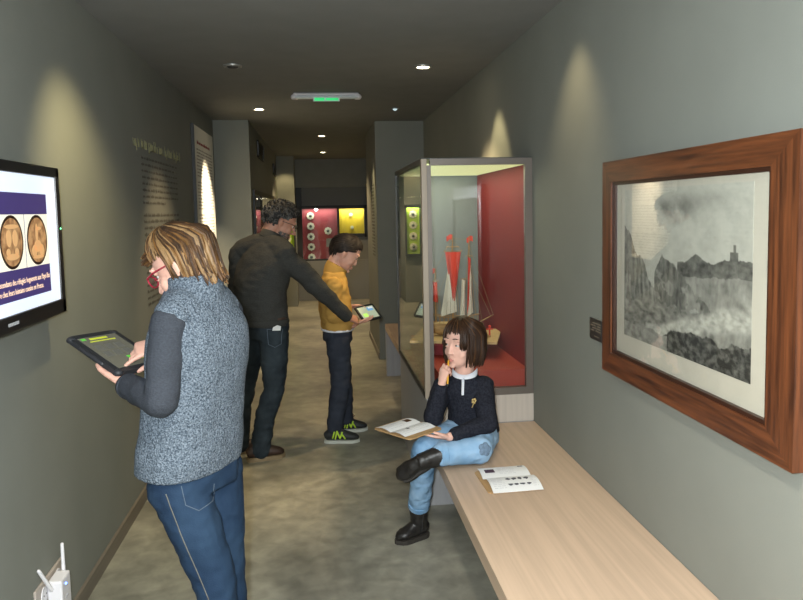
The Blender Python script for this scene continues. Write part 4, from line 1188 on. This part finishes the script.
# jeans details: outer seam and back pocket stitching on the near leg
CD = V((-.10, 1, -.30)); 
def cam_line(pts): return [V(a) - CD.normalized() * .25 for a in pts]
stitched(jeans_w, cam_line([(-.447, 1.97, .77), (-.414, 1.97, .66), (-.373, 1.97, .54), (-.332, 1.97, .42), (-.318, 1.97, .12)]), CD, 'stitch', .0016, name='outer_seam')
stitched(jeans_w, cam_line([(-.405, 1.97, .79), (-.395, 1.97, .735), (-.36, 1.97, .715), (-.325, 1.97, .735), (-.318, 1.97, .79)]), CD, 'stitch_pale', .0013, name='pocket_seam')
# tablet in its bumper
T = thing('tablet', TW['c'], 'tablet in thick black bumper held by the woman in the vest', 'tablet')
mb = MB(); slab(mb, TW['c'], tX, tY, tN, .180, .246, .016, .02); case = obj('bumper_case', mb, 'rubber_black', T, False)
for sx in (-1, 1):
    for sy in (-1, 1):
        mb = MB(); mb.ell(TW['c'] + tX * sx * .078 + tY * sy * .111, (.017, .017, .012), None, 14, 8); obj('corner_bumper', mb, 'rubber_black', T, True)
    mb = MB(); mb.tube([TW['c'] + tX * sx * .088 - tY * .05, TW['c'] + tX * sx * .088 + tY * .05], [.008, .008], n=10); obj('side_grip', mb, 'rubber_black', T, True)
rect_on('screen', TW['c'], tX, tY, tN, -.070, .072, -.100, .100, .008, 'tablet_screen', T)
rect_on('screen_title', TW['c'], tX, tY, tN, -.035, .03, .080, .090, .0086, 'ui_yellow', T); rect_on('screen_icon', TW['c'], tX, tY, tN, -.064, -.048, .082, .094, .0086, 'ui_green', T)
rect_on('screen_subtitle', TW['c'], tX, tY, tN, -.045, .05, .066, .071, .0086, 'ui_yellow', T)
for i in range(3): rect_on('screen_picture', TW['c'], tX, tY, tN, -.052 + .036 * i, -.026 + .036 * i, .012, .044, .0086, 'ui_grey', T); rect_on('screen_picture', TW['c'], tX, tY, tN, -.052 + .036 * i, -.026 + .036 * i, -.03, .002, .0086, 'ui_grey', T)
for i in range(3): rect_on('screen_button', TW['c'], tX, tY, tN, .004 + .018 * i, .018 + .018 * i, -.062, -.042, .0086, 'ui_green', T)
rect_on('screen_line', TW['c'], tX, tY, tN, .0, .058, -.074, -.068, .0086, 'ui_yellow', T)

# ---------------- man bending over the boy
t = thing('person', (-.38, 4.42, 0), 'grey-haired man in charcoal sweater leaning over to point at the boy’s tablet', 'person')
L = V((-.66, .75, 0)); F = V((.75, .66, 0))
HM = basis((-.236, 4.52, 1.487), (.97, .20, 0), 24, -3, 1.0)
hipR, hipL = V((-.295, 4.37, .83)), V((-.43, 4.50, .83)); knR, knL = V((-.305, 4.37, .46)), V((-.50, 4.55, .45)); anR, anL = V((-.405, 4.38, .10)), V((-.545, 4.53, .10))
shR, shL = V((-.205, 4.37, 1.285)), V((-.490, 4.59, 1.300)); elR, elL = V((.000, 4.40, 1.060)), V((-.545, 4.58, 1.02)); wrR, wrL = V((.172, 4.515, .865)), V((-.49, 4.74, .86))
b_ = MB(); head(b_, HM, nose=1.15)
b_.tube([HM @ V((0, -.035, -.03)), HM @ V((0, -.045, -.085)), V((-.29, 4.49, 1.38)), V((-.31, 4.475, 1.33))], [.058, .056, .058, .062], n=18)
rm = [((-.345, 4.445, .82), L, .11, .075), ((-.345, 4.445, .90), L, .115, .08), ((-.365, 4.445, 1.05), L, .13, .085), ((-.352, 4.46, 1.18), L, .15, .09), ((-.33, 4.475, 1.26), L, .12, .07), ((-.31, 4.485, 1.33), L, .05, .045)]
torso(b_, dense(rm))
b_.limb([shR, elR, wrR], [.042, .036, .027]); b_.limb([shL, elL, wrL], [.042, .036, .027])
for h_, k_, a_ in ((hipL, knL, anL), (hipR, knR, anR)):
    b_.limb([h_, k_, a_], [.07, .05, .036]); b_.tube([a_ + V((0, 0, -.03)), a_ + V((.08, .02, -.06))], [(.028, .026), (.028, .016)], across=(0, 1, 0))
hand(b_, wrR, V((.62, .62, -.30)), V((.30, -.62, .75)), -1, ((8, 12, 8), (30, 45, 25), (40, 50, 30), (45, 50, 30)), (15, 20), 1.0, tclose=.4)
hand(b_, wrL, V((.3, .2, -.9)), V((-.6, .7, 0)), 1, (15, 18, 20, 22), (15, 15), 1.0)
inv = HM.inverted()
body = skin('body', b_, ['skin_tan', 'lips', 'hair_grey'], t, .0034, 6, lip_fn(HM, lambda q: 2 if (q.z < -.055 and q.y > .0 and not (abs(q.x) < .024 and -.085 < q.z < -.058 and q.y > .08) and q.z > -.125 and abs(q.x) < .075 and noise.noise(q * 300) > -.25) else 0))
eyes(body, HM, (0, -1)); brows(body, HM, 'hair_charcoal')
b_ = MB()
torso(b_, dense([((-.352, 4.435, .77), L, .145, .115), ((-.345, 4.44, .85), L, .158, .118), ((-.345, 4.445, .905), L, .15, .11)]))
for h_, k_, a_ in ((hipL, knL, anL), (hipR, knR, anR)):
    b_.limb([h_ + V((0, 0, -.05)), h_ * .5 + k_ * .5, k_, k_ * .5 + a_ * .5 + V((-.01, 0, 0)), a_ + V((0, 0, -.035))], [.095, .086, .068, .063, .060], n=20)
jn = skin('jeans', b_, 'denim_dark', t, .006, 4, None, (.012, (12, 12, 18)))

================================

Write out the listing above again, exactly, but with no pictures in the copy.

*Solution to this problem*
The Blender Python script for this scene continues. Write part 4, from line 1188 on. This part finishes the script.
# jeans details: outer seam and back pocket stitching on the near leg
CD = V((-.10, 1, -.30)); 
def cam_line(pts): return [V(a) - CD.normalized() * .25 for a in pts]
stitched(jeans_w, cam_line([(-.447, 1.97, .77), (-.414, 1.97, .66), (-.373, 1.97, .54), (-.332, 1.97, .42), (-.318, 1.97, .12)]), CD, 'stitch', .0016, name='outer_seam')
stitched(jeans_w, cam_line([(-.405, 1.97, .79), (-.395, 1.97, .735), (-.36, 1.97, .715), (-.325, 1.97, .735), (-.318, 1.97, .79)]), CD, 'stitch_pale', .0013, name='pocket_seam')
# tablet in its bumper
T = thing('tablet', TW['c'], 'tablet in thick black bumper held by the woman in the vest', 'tablet')
mb = MB(); slab(mb, TW['c'], tX, tY, tN, .180, .246, .016, .02); case = obj('bumper_case', mb, 'rubber_black', T, False)
for sx in (-1, 1):
    for sy in (-1, 1):
        mb = MB(); mb.ell(TW['c'] + tX * sx * .078 + tY * sy * .111, (.017, .017, .012), None, 14, 8); obj('corner_bumper', mb, 'rubber_black', T, True)
    mb = MB(); mb.tube([TW['c'] + tX * sx * .088 - tY * .05, TW['c'] + tX * sx * .088 + tY * .05], [.008, .008], n=10); obj('side_grip', mb, 'rubber_black', T, True)
rect_on('screen', TW['c'], tX, tY, tN, -.070, .072, -.100, .100, .008, 'tablet_screen', T)
rect_on('screen_title', TW['c'], tX, tY, tN, -.035, .03, .080, .090, .0086, 'ui_yellow', T); rect_on('screen_icon', TW['c'], tX, tY, tN, -.064, -.048, .082, .094, .0086, 'ui_green', T)
rect_on('screen_subtitle', TW['c'], tX, tY, tN, -.045, .05, .066, .071, .0086, 'ui_yellow', T)
for i in range(3): rect_on('screen_picture', TW['c'], tX, tY, tN, -.052 + .036 * i, -.026 + .036 * i, .012, .044, .0086, 'ui_grey', T); rect_on('screen_picture', TW['c'], tX, tY, tN, -.052 + .036 * i, -.026 + .036 * i, -.03, .002, .0086, 'ui_grey', T)
for i in range(3): rect_on('screen_button', TW['c'], tX, tY, tN, .004 + .018 * i, .018 + .018 * i, -.062, -.042, .0086, 'ui_green', T)
rect_on('screen_line', TW['c'], tX, tY, tN, .0, .058, -.074, -.068, .0086, 'ui_yellow', T)

# ---------------- man bending over the boy
t = thing('person', (-.38, 4.42, 0), 'grey-haired man in charcoal sweater leaning over to point at the boy’s tablet', 'person')
L = V((-.66, .75, 0)); F = V((.75, .66, 0))
HM = basis((-.236, 4.52, 1.487), (.97, .20, 0), 24, -3, 1.0)
hipR, hipL = V((-.295, 4.37, .83)), V((-.43, 4.50, .83)); knR, knL = V((-.305, 4.37, .46)), V((-.50, 4.55, .45)); anR, anL = V((-.405, 4.38, .10)), V((-.545, 4.53, .10))
shR, shL = V((-.205, 4.37, 1.285)), V((-.490, 4.59, 1.300)); elR, elL = V((.000, 4.40, 1.060)), V((-.545, 4.58, 1.02)); wrR, wrL = V((.172, 4.515, .865)), V((-.49, 4.74, .86))
b_ = MB(); head(b_, HM, nose=1.15)
b_.tube([HM @ V((0, -.035, -.03)), HM @ V((0, -.045, -.085)), V((-.29, 4.49, 1.38)), V((-.31, 4.475, 1.33))], [.058, .056, .058, .062], n=18)
rm = [((-.345, 4.445, .82), L, .11, .075), ((-.345, 4.445, .90), L, .115, .08), ((-.365, 4.445, 1.05), L, .13, .085), ((-.352, 4.46, 1.18), L, .15, .09), ((-.33, 4.475, 1.26), L, .12, .07), ((-.31, 4.485, 1.33), L, .05, .045)]
torso(b_, dense(rm))
b_.limb([shR, elR, wrR], [.042, .036, .027]); b_.limb([shL, elL, wrL], [.042, .036, .027])
for h_, k_, a_ in ((hipL, knL, anL), (hipR, knR, anR)):
    b_.limb([h_, k_, a_], [.07, .05, .036]); b_.tube([a_ + V((0, 0, -.03)), a_ + V((.08, .02, -.06))], [(.028, .026), (.028, .016)], across=(0, 1, 0))
hand(b_, wrR, V((.62, .62, -.30)), V((.30, -.62, .75)), -1, ((8, 12, 8), (30, 45, 25), (40, 50, 30), (45, 50, 30)), (15, 20), 1.0, tclose=.4)
hand(b_, wrL, V((.3, .2, -.9)), V((-.6, .7, 0)), 1, (15, 18, 20, 22), (15, 15), 1.0)
inv = HM.inverted()
body = skin('body', b_, ['skin_tan', 'lips', 'hair_grey'], t, .0034, 6, lip_fn(HM, lambda q: 2 if (q.z < -.055 and q.y > .0 and not (abs(q.x) < .024 and -.085 < q.z < -.058 and q.y > .08) and q.z > -.125 and abs(q.x) < .075 and noise.noise(q * 300) > -.25) else 0))
eyes(body, HM, (0, -1)); brows(body, HM, 'hair_charcoal')
b_ = MB()
torso(b_, dense([((-.352, 4.435, .77), L, .145, .115), ((-.345, 4.44, .85), L, .158, .118), ((-.345, 4.445, .905), L, .15, .11)]))
for h_, k_, a_ in ((hipL, knL, anL), (hipR, knR, anR)):
    b_.limb([h_ + V((0, 0, -.05)), h_ * .5 + k_ * .5, k_, k_ * .5 + a_ * .5 + V((-.01, 0, 0)), a_ + V((0, 0, -.035))], [.095, .086, .068, .063, .060], n=20)
jn = skin('jeans', b_, 'denim_dark', t, .006, 4, None, (.012, (12, 12, 18)))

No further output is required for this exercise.